1. A sensing device for receiving an external stimulus including an optical fibre for transmitting light from a source at one end of the fibre, which light is polarised in two mutually orthogonal states, in which the optical fibre is so constructed or arranged to provide differential loss control means effective to impose a greater transmission loss on light transmitted in a first one of said states of polarisation than is imposed on light transmitted in the second one of said states; a detector associated with the other end of the optical fibre to detect the light output from the optical fibre; in which in operation the optical fibre is placed within the

field of the external stimulus to be measured in such a manner that the first and second states of polarisation are coupled relative to each other by the external stimulus whereby the greater transmission loss applicable to light transmitted in the first state is also applicable at least in part to light transmitted in the second state thereby decreasing the overall light output from the fibre in dependence on the intensity of the stimulus, the detector thereby registering an output proportional to the stimulus without the use of any polarising filters.

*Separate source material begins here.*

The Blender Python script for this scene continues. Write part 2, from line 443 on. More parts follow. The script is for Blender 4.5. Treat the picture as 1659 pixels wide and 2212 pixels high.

2. A sensing device as claimed in Claim 1 in which the optical fibre has a light transmissive core of elliptical cross section and in which the fibre is bent in first plane.

3. A sensing device as claimed in Claim 2 in which the optical fibre has a sleeve of material surrounding the outer cladding layer of the fibre which material has the property to absorb light energy of the kind transmitted by the fibre.

4. A sensing device as claimed in Claim 1 or Claim 2 in which the optical fibre has a light transmissive core of circular cross section.

5. A sensing device as claimed in any one of Claims 1 to 3 in which the cross section of the - fibre is flattened into the form of a ribbon and in which metal strips are provided on each of the major surfaces of the ribbon.

6. A sensing device as claimed in Claim 5 in which the ribbon shaped fibre is wound in a helix and in which the metallic strips are each continuous.

7. A sensing device substantially as described with reference to Figure 3 or Figure 4 of Figure 5 or Figure 6 of the drawings accompanying the provisional specification.